## To be done
How do the records below read from their first line through the line containing "COL = sc.collection"? Write those lines out exactly.

[Records with scene code]
· · · · ·
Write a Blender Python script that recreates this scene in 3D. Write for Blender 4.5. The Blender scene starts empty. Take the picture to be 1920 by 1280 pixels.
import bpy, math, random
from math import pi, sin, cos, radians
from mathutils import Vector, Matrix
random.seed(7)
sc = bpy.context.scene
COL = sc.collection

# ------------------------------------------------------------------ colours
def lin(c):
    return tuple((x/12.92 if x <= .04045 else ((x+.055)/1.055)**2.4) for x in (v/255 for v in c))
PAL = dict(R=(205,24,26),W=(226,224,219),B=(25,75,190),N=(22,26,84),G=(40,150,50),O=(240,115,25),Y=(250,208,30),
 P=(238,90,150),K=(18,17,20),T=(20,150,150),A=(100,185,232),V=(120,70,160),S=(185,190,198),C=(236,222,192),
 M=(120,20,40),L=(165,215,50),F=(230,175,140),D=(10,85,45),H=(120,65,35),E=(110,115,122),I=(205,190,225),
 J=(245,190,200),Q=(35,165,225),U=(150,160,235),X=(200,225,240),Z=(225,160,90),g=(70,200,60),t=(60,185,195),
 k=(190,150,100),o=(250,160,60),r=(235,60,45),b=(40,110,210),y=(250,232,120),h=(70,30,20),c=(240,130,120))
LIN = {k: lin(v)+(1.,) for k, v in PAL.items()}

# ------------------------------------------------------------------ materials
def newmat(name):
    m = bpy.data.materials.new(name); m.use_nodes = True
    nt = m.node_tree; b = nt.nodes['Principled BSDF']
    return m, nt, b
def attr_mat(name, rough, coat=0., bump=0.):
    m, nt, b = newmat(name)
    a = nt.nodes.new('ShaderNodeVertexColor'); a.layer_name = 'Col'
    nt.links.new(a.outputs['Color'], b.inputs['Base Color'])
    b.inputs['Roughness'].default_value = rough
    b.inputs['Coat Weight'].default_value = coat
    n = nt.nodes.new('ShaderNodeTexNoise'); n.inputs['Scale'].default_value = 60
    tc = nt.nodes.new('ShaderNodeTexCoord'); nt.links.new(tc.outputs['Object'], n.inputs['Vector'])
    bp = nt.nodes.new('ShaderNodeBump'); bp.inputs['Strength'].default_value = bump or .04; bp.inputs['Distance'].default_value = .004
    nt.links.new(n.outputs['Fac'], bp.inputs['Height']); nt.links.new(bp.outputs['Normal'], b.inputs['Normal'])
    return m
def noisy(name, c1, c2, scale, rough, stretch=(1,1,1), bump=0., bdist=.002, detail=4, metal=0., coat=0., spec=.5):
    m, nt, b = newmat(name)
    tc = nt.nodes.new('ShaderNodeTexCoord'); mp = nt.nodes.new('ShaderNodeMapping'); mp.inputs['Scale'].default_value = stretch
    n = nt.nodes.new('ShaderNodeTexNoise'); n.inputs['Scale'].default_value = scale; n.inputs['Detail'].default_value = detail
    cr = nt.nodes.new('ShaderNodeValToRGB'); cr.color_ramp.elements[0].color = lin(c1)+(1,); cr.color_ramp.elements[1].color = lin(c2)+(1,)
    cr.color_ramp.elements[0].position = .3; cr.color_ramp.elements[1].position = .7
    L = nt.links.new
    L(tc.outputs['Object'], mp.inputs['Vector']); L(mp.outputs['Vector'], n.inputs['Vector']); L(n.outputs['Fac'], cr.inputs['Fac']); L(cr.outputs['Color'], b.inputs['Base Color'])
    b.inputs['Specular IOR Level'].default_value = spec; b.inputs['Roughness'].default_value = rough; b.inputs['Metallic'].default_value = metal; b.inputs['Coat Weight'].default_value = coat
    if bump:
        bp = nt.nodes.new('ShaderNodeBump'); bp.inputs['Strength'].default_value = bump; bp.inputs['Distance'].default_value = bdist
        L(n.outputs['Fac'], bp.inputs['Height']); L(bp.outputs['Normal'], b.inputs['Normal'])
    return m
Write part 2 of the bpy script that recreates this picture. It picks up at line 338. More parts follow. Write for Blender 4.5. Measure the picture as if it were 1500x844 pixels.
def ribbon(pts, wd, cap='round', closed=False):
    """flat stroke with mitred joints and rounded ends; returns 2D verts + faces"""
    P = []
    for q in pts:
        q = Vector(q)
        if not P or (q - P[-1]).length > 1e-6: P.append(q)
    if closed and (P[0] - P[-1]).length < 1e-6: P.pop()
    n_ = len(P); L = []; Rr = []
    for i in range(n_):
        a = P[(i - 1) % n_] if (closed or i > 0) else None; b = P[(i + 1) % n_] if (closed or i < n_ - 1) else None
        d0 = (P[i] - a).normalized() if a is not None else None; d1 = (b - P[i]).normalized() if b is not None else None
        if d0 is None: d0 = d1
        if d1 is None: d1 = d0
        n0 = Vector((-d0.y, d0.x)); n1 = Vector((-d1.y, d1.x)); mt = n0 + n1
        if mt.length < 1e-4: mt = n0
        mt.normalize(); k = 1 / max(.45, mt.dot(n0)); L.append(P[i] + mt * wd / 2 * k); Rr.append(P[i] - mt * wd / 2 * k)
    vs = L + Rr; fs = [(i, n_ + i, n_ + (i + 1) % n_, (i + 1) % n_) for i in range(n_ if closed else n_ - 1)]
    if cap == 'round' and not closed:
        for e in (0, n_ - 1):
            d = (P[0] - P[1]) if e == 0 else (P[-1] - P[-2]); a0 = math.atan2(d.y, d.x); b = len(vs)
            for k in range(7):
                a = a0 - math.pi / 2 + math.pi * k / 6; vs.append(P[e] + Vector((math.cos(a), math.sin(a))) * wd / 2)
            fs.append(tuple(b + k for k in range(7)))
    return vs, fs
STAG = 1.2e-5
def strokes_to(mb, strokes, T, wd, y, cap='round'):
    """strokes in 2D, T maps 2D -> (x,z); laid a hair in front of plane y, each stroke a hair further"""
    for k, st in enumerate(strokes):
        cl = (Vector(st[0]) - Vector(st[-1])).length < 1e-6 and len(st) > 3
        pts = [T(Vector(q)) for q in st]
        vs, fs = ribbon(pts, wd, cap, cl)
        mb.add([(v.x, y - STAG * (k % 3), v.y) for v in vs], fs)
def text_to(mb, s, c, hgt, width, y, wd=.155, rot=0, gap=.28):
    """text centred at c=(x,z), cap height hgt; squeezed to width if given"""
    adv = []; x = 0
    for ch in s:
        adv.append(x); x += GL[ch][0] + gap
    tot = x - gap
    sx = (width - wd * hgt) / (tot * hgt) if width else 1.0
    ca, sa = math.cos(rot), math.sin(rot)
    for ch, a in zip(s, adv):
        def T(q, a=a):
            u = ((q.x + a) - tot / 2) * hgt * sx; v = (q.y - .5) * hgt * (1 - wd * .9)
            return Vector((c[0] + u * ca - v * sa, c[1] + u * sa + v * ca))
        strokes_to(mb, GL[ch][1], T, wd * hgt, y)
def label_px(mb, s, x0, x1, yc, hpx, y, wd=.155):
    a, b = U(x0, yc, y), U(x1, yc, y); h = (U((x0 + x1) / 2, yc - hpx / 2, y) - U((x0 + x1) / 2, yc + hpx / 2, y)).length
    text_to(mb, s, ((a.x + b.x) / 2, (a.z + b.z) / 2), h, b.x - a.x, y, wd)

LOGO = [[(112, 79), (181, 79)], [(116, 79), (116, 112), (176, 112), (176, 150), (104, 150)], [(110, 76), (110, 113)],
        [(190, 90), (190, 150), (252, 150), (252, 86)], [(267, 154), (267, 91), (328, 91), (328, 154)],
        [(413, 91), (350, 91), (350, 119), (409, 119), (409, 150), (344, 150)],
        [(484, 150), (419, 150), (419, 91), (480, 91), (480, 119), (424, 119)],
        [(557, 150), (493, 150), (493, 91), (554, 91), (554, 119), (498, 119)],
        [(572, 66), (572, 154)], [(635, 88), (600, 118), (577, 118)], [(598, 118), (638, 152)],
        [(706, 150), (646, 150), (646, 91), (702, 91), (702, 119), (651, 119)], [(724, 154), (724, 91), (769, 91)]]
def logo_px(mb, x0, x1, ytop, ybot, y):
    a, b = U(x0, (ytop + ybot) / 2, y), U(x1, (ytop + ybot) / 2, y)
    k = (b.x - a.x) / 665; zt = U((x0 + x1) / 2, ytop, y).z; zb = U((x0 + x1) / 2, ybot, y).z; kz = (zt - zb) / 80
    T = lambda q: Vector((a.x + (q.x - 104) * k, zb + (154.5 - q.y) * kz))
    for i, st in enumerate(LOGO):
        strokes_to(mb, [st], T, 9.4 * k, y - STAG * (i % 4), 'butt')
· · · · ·
## Response to the exercise
Write a Blender Python script that recreates this scene in 3D. Write for Blender 4.5. The Blender scene starts empty. Take the picture to be 1920 by 1280 pixels.
import bpy, math, random
from math import pi, sin, cos, radians
from mathutils import Vector, Matrix
random.seed(7)
sc = bpy.context.scene
COL = sc.collection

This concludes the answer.